Born in the Netherlands in 1944, he is a designer specializing in the field of visual information, who has achieved great international repercussion thanks to his work on signage for transport systems such as Schiphol, New Jersey, Amsterdam subway, among others. He is the founding director of the information design consultancy Mijksenaar.

It is said that when a person arrives at an airport, due to rushing, his cone of vision is reduced to about 32 degrees and he has a tendency to tilt his head downwards. It is also said that this premise has its exception, Schiphol Airport, an airport city that dominates the field of vision of the most hurried and absent-minded passenger, and which represents the cornerstone of Paul Mijksenaar's work philosophy.

Paul Mijksenaar is characterized by guidelines that are repeated in all his designs. With a basic user-oriented approach. He always makes his designs treating the end user as the number one element, trying to behave as such.

Mijksenaar catalogs his work scheme as the four C's, (Continuity, Conspicuity, Consistency, Clarity):

  • Continuity, i.e., repeat information until arrival at destination.
  • Conspicuity (visibility), the signs must attract attention.
  • Consistency, the terms used must be consistent, e.g. a restaurant must be called a restaurant, not a snack bar.
  • Clarity, i.e. the message must be lucid and clear.

Mijksenaar has a facility for simplifying the obvious. He bases his design theory on psychological studies from the 80's and on putting himself in the passenger's shoes (walking around the area and trying to reproduce the stressful situation due to the possible loss of a flight, a train,...), he also tries to get to the old facility and noting his most immediate priorities (getting out of there, finding the toilet or the suitcases), letting these needs be the only information elements available.

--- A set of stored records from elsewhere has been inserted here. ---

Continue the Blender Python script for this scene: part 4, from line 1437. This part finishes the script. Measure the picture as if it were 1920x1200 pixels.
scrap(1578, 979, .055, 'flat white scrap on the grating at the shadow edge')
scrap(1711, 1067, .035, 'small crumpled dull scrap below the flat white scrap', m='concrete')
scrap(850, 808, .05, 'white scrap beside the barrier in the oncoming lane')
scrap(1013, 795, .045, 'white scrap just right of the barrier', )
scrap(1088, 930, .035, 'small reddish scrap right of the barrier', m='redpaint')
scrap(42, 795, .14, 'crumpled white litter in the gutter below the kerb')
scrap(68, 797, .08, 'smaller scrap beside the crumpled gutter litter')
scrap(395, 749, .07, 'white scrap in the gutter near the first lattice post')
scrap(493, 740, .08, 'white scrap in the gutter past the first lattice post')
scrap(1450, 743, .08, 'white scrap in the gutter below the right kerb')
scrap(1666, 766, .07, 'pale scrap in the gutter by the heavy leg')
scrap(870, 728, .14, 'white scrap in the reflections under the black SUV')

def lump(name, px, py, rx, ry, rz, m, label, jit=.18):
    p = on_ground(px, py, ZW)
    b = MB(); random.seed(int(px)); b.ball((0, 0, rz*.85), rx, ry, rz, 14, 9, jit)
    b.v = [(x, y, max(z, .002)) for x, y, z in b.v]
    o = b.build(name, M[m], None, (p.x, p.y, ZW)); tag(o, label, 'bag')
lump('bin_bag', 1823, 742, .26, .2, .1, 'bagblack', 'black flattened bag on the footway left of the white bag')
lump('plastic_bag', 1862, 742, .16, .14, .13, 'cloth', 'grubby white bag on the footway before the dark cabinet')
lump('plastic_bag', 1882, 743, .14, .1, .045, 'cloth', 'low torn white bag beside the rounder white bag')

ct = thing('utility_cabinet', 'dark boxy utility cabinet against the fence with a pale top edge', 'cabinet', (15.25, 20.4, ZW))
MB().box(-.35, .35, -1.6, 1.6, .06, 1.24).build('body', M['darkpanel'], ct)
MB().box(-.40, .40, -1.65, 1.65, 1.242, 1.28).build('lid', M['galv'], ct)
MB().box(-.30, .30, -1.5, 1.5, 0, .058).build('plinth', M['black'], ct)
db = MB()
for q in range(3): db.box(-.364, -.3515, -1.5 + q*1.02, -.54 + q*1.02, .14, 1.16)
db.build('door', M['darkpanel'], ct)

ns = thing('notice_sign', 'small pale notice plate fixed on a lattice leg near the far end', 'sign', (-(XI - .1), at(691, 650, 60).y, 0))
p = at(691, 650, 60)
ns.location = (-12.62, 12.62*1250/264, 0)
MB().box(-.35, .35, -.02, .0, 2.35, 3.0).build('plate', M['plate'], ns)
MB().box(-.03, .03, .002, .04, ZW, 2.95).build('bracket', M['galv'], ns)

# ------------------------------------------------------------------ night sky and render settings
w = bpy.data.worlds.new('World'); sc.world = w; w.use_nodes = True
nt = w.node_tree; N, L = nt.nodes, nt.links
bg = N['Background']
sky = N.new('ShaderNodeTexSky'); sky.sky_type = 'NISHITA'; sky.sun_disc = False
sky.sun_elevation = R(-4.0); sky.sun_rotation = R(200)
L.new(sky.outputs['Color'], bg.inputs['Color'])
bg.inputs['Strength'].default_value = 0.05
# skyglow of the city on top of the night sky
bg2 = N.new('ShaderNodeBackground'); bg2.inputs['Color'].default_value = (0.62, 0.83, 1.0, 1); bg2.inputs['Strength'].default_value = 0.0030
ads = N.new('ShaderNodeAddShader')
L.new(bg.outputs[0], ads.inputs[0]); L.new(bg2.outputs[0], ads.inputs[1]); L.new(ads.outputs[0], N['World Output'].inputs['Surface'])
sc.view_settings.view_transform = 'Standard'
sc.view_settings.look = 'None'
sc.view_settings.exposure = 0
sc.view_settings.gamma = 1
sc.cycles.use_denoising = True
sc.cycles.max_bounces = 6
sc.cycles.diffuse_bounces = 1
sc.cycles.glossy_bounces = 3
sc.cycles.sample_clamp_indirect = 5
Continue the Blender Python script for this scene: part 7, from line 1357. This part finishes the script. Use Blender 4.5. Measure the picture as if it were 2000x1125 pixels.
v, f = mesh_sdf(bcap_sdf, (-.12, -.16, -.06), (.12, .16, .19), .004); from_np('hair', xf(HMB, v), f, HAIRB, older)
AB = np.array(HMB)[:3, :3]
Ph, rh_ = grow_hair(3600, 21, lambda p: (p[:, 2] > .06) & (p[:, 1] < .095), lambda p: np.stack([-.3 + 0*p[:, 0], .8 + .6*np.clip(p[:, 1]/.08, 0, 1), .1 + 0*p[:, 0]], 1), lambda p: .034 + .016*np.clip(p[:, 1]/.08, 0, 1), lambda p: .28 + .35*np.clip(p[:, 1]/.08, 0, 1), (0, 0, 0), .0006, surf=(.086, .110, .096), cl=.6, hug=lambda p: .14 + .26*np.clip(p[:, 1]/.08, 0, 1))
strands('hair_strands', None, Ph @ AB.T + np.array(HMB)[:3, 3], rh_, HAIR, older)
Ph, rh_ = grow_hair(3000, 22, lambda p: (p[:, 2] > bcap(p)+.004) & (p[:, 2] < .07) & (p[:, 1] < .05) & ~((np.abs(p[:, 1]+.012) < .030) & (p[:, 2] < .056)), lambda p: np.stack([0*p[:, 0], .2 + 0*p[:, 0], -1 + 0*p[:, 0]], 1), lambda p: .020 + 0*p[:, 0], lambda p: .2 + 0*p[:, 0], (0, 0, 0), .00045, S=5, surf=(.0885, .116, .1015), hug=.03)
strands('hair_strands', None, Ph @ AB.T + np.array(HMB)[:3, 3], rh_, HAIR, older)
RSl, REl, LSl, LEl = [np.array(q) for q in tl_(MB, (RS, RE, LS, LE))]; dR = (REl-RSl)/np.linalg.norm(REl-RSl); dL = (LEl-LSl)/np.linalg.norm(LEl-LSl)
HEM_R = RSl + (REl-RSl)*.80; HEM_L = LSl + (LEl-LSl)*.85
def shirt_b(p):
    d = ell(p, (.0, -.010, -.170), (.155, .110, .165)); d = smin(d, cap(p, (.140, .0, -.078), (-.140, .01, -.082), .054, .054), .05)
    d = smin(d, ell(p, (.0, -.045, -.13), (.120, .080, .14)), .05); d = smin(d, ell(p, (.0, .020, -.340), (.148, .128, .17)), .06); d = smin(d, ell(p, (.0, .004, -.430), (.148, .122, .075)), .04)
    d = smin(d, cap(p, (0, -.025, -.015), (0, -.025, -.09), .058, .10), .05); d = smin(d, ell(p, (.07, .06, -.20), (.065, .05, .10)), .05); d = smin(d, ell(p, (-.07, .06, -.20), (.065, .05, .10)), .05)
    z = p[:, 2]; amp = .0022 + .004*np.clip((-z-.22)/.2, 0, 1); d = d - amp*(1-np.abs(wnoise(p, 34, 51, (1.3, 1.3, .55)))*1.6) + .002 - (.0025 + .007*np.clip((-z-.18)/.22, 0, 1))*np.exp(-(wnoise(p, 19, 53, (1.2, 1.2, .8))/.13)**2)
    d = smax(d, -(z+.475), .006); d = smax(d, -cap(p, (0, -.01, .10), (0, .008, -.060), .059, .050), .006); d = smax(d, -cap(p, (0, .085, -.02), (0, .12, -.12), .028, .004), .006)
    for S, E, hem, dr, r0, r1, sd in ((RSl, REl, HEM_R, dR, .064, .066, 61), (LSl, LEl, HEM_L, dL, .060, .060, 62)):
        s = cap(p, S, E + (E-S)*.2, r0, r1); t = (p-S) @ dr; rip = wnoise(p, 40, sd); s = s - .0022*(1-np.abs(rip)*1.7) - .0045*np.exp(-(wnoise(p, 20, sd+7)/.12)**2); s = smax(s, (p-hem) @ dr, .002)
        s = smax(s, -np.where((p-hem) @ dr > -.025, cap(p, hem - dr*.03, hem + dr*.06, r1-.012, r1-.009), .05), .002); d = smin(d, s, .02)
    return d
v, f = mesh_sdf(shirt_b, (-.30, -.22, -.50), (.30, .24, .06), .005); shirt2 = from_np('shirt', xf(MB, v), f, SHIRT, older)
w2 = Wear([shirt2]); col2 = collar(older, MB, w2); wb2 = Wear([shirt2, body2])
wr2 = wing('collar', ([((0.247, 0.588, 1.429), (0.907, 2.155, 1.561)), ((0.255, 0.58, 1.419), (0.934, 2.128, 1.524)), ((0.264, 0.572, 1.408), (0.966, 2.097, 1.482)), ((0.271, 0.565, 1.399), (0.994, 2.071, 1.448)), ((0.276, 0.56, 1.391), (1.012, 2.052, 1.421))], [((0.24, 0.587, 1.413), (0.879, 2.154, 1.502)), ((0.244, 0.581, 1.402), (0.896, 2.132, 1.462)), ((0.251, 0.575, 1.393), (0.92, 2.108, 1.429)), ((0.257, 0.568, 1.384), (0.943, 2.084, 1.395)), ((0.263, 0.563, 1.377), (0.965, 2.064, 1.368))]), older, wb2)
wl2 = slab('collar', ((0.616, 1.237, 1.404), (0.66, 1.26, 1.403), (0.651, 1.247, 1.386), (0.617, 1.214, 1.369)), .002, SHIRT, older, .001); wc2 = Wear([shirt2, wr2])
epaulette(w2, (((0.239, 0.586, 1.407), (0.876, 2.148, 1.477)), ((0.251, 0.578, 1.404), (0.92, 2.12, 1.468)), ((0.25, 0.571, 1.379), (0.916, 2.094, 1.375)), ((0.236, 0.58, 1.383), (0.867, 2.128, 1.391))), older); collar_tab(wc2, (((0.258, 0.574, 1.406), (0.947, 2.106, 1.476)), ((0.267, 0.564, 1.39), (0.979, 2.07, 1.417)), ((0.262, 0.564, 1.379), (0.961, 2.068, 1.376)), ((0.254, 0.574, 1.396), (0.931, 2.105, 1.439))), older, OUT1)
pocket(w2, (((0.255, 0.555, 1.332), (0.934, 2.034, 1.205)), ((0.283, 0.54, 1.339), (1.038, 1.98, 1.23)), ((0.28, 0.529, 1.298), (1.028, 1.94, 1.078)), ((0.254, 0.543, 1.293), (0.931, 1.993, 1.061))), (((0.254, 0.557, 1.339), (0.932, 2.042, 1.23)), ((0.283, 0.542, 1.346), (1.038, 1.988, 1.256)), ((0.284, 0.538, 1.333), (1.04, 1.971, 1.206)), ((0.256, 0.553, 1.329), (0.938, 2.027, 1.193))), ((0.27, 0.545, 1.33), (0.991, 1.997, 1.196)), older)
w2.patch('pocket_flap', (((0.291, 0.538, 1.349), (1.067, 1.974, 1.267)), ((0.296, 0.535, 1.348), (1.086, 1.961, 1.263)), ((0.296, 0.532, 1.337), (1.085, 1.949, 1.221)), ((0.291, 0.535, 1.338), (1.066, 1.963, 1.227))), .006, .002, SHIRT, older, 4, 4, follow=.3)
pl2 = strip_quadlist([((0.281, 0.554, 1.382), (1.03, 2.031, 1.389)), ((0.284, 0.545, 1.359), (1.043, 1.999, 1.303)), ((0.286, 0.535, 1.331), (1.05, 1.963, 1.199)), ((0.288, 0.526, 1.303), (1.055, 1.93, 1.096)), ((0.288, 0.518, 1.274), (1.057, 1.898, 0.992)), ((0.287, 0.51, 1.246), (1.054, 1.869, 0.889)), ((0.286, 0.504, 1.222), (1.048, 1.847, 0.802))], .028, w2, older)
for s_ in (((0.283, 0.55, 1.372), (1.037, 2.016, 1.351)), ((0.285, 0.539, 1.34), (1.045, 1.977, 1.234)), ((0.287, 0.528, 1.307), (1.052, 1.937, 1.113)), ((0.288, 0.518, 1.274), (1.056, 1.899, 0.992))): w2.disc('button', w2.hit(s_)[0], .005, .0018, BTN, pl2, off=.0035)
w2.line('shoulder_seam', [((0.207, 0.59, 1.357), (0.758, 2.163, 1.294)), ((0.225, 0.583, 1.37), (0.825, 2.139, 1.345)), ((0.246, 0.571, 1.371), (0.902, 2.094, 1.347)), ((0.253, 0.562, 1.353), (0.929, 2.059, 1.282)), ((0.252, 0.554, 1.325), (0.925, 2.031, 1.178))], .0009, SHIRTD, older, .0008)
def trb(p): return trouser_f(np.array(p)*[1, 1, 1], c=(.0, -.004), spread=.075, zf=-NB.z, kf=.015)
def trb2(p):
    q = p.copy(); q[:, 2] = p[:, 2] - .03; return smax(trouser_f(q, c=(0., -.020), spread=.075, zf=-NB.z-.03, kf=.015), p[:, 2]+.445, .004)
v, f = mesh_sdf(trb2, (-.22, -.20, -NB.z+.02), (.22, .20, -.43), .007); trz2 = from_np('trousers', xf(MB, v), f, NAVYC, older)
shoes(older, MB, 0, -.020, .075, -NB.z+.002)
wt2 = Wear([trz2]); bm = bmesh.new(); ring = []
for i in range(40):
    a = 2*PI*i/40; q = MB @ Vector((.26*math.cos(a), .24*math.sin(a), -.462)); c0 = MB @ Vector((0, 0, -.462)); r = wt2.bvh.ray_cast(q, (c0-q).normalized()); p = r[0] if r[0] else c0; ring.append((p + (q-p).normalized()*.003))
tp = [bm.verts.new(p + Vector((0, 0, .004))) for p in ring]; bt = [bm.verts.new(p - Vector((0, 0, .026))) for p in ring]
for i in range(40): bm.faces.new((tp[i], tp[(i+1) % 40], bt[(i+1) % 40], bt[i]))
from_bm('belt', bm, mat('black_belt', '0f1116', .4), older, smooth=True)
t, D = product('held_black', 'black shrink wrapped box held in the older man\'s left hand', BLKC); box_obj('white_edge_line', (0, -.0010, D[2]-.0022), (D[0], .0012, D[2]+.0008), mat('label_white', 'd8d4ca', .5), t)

Its tools are easily contrastable colors, huge typography that allows information to be included within the lettering itself (minutes remaining until reaching the boarding gate), illumination and a series of simple pictograms. Each zone has only the signage of the need the traveler is supposed to have at that specific location. The traveler immediately learns to differentiate the color code upon arrival.